Robotics researcher Hans Moravec originated the argument that we are probably already living in VR: If it is possible to build virtual realities sophisticated enough to give rise to sentient residents, it’s likely there would be many such VRs. After all, once we built the first car or the first laptop computer, millions upon millions more followed. (And even if humanity never builds superlative VR machines, some alien civilization somewhere will do it, if it is possible.) If you are a self-aware creature, then, there are two possibilities: You live in natural reality, or you live in one of these super-VRs.

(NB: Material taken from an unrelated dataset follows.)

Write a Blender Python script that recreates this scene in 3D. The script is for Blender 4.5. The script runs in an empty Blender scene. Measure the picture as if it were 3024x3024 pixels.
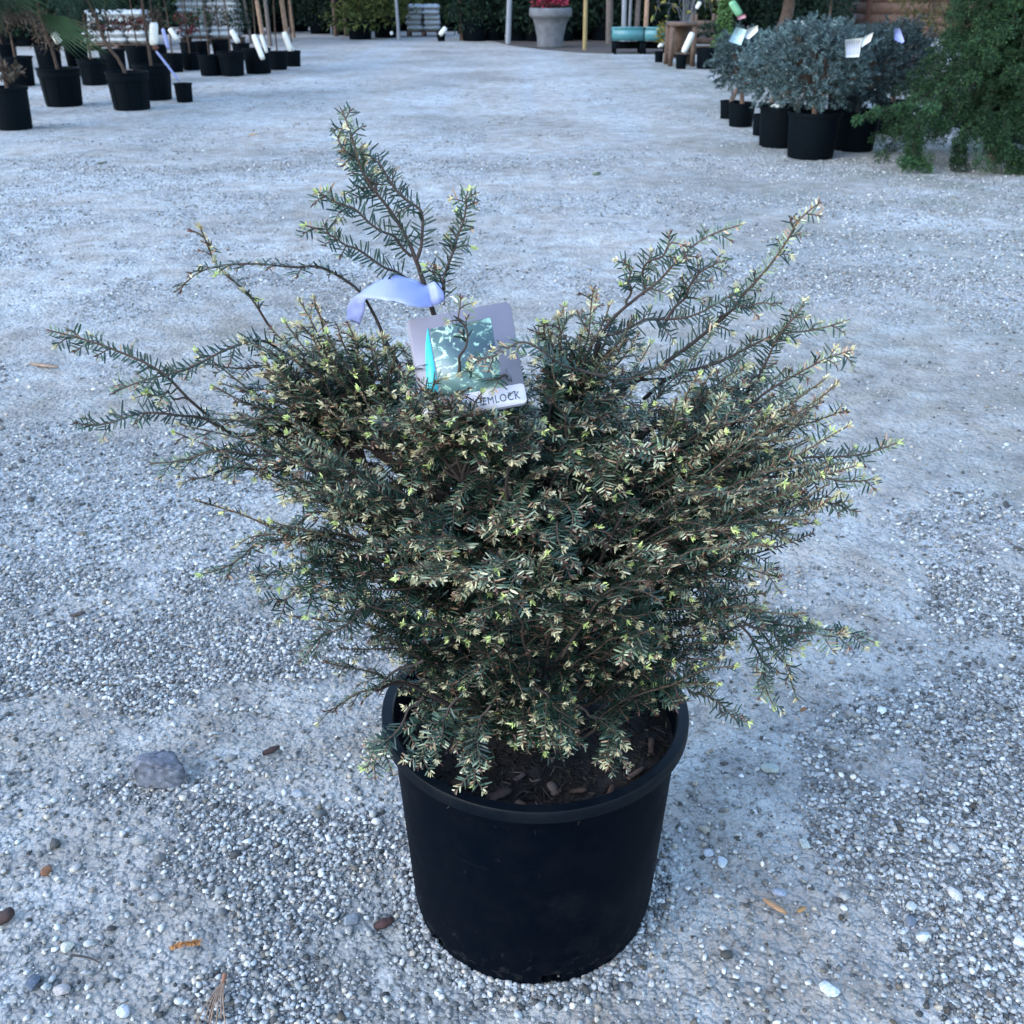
import bpy, math, random
import numpy as np
from mathutils import Vector, Matrix

random.seed(7); rng = np.random.default_rng(7)
C = bpy.context.scene
COL = C.collection
rad = math.radians

# ---------------------------------------------------------------- camera
PITCH = rad(27.3); CAMH = 1.17; FPX = 3030.0
cam_d = bpy.data.cameras.new('camera'); cam = bpy.data.objects.new('camera', cam_d); COL.objects.link(cam)
cam.location = (0, 0, CAMH); cam.rotation_euler = (rad(90) - PITCH, 0, 0)
cam_d.sensor_width = 36; cam_d.lens = 36 * FPX / 3024; cam_d.clip_start = 0.02; cam_d.clip_end = 800
cam_d.dof.use_dof = True; cam_d.dof.focus_distance = 1.2; cam_d.dof.aperture_fstop = 15
C.camera = cam
# ---------------------------------------------------------------- light
world = bpy.data.worlds.new('World'); C.world = world; world.use_nodes = True
wn = world.node_tree.nodes; wl = world.node_tree.links
sky = wn.new('ShaderNodeTexSky'); sky.sky_type = 'NISHITA'; sky.sun_disc = False
SUN_EL, SUN_AZ = rad(30), rad(235)
sky.sun_elevation = SUN_EL; sky.sun_rotation = SUN_AZ; sky.air_density = 1.15; sky.dust_density = 0.5; sky.ozone_density = 2.9
bg = wn['Background']; bg.inputs['Strength'].default_value = 0.15
wl.new(sky.outputs[0], bg.inputs[0])
sd = bpy.data.lights.new('sun', 'SUN'); sun = bpy.data.objects.new('sun', sd); COL.objects.link(sun)
sd.energy = 0.5; sd.angle = rad(50); sd.color = (0.86, 0.92, 1.0)
sdir = Vector((math.sin(SUN_AZ) * math.cos(SUN_EL), math.cos(SUN_AZ) * math.cos(SUN_EL), math.sin(SUN_EL)))
sun.rotation_euler = sdir.to_track_quat('Z', 'Y').to_euler()
C.view_settings.view_transform = 'Standard'; C.view_settings.look = 'None'; C.view_settings.gamma = 1
C.view_settings.exposure = 2.55
C.view_settings.use_curve_mapping = False

# ---------------------------------------------------------------- helpers
cP, sP = math.cos(PITCH), math.sin(PITCH)
def ray(px, py):
    u = (px - 1512) / FPX; v = -(py - 1512) / FPX
    return Vector((u, cP + v * sP, -sP + v * cP))
def at(px, py, Y):                       # world point seen at a photo pixel, at world distance Y
    d = ray(px, py); return Vector((0, 0, CAMH)) + d * (Y / d.y)
def gr(px, py, z=0.0):                   # world point seen at a photo pixel, on the ground
    d = ray(px, py); return Vector((0, 0, CAMH)) + d * ((z - CAMH) / d.z)
def pxm(P):                              # metres per photo pixel at a point
    return (P.y * cP + (CAMH - P.z) * sP) / FPX

def link(o, parent=None):
    COL.objects.link(o)
    if parent: o.parent = parent
    return o
def tag(o, label=None, cat=None, group=None, kind=None):
    for k, v in (('label', label), ('category', cat), ('group', group), ('kind', kind)):
        if v: o[k] = v
    return o
def empty(name, loc, label, cat, group=None, rz=0):
    o = bpy.data.objects.new(name, None); link(o); o.location = loc; o.rotation_euler = (0, 0, rz); o.empty_display_size = 0.05
    return tag(o, label, cat, group)

class MB:                                # collects uniform quad/tri data
    def __init__(s): s.V = []; s.F = []; s.C = []; s.n = 0; s.smooth = False
    def add(s, V, F, col=None):
        V = np.asarray(V, float).reshape(-1, 3); F = np.asarray(F, int)
        s.V.append(V); s.F.append(F + s.n); s.n += len(V)
        if col is None: col = (1, 1, 1)
        col = np.asarray(col, float)
        if col.ndim == 1: col = np.tile(col, (len(V), 1))
        s.C.append(col)
    def mesh(s, name, mat, smooth=False):
        V = np.concatenate(s.V); Cc = np.concatenate(s.C)
        me = bpy.data.meshes.new(name)
        me.vertices.add(len(V)); me.vertices.foreach_set('co', V.ravel().astype(np.float32))
        sizes = np.concatenate([np.full(len(f), f.shape[1]) for f in s.F]); loops = np.concatenate([f.ravel() for f in s.F])
        me.loops.add(len(loops)); me.loops.foreach_set('vertex_index', loops.astype(np.int32))
        me.polygons.add(len(sizes)); starts = np.concatenate([[0], np.cumsum(sizes)[:-1]])
        me.polygons.foreach_set('loop_start', starts.astype(np.int32))
        try: me.polygons.foreach_set('loop_total', sizes.astype(np.int32))
        except Exception: pass
        if smooth: me.polygons.foreach_set('use_smooth', np.ones(len(sizes), bool))
        a = me.color_attributes.new('col', 'FLOAT_COLOR', 'POINT')
        a.data.foreach_set('color', np.hstack([Cc, np.ones((len(Cc), 1))]).astype(np.float32).ravel())
        me.update(calc_edges=True); me.validate()
        me.materials.append(mat)
        return me
    def build(s, name, mat, parent=None, smooth=False):
        return link(bpy.data.objects.new(name, s.mesh(name, mat, smooth)), parent)

def tube(mb, P, R, sides=6, col=None, cap=True):
    P = np.asarray(P, float); n = len(P); R = np.broadcast_to(np.asarray(R, float), (n,))
    T = np.gradient(P, axis=0); T /= np.linalg.norm(T, axis=1)[:, None] + 1e-12
    ref = np.array([0, 0, 1.]) if abs(T[:, 2]).mean() < .8 else np.array([1., 0, 0])
    A = np.cross(T, ref); A /= np.linalg.norm(A, axis=1)[:, None] + 1e-12; B = np.cross(T, A)
    th = np.arange(sides) / sides * 2 * np.pi
    V = P[:, None] + R[:, None, None] * (np.cos(th)[None, :, None] * A[:, None] + np.sin(th)[None, :, None] * B[:, None])
    i = np.arange(n - 1)[:, None] * sides; j = np.arange(sides)[None]; k = (j + 1) % sides
    F = np.stack([i + j, i + k, i + sides + k, i + sides + j], -1).reshape(-1, 4)
    if col is not None and np.ndim(col) == 2: col = np.repeat(col, sides, axis=0)
    mb.add(V.reshape(-1, 3), F, col)
    if cap:
        for e in (0, n - 1):
            mb.add(V[e], np.arange(sides)[None], (col[e * sides] if (col is not None and np.ndim(col) == 2) else col))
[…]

Since there is only one of the former and a lot of the latter, the chances are quite strong that you, and indeed all of us, are living in a simulated world.I don't agree with the assessment that “it is almost a mathematical certainty that we are living in someone else’s computer simulation.” And I don't think that this says anything about the relative likelihood of that particular metaphysical truth.
Although this pseudostatistical style of reasoning doesn’t prove anything, it does say something about the relative likelihood of a particular metaphysical truth.
What reason does anyone have to think that we live inside a computer simulation?
Even if we were in a simulation and there is no possible way of distinguishing it from "natural reality" what difference does it make? Such a scenario would render the idea a blind assertion since there wouldn't be any evidence to support it.
By and large, discussions about parallel universes and whatnot don't really interest me.
I also suspect that popular understanding, summaries, and interpretations of quantum mechanics are so simplified as to be just wrong. I think people even misuse the example of Schroedinger's Cat.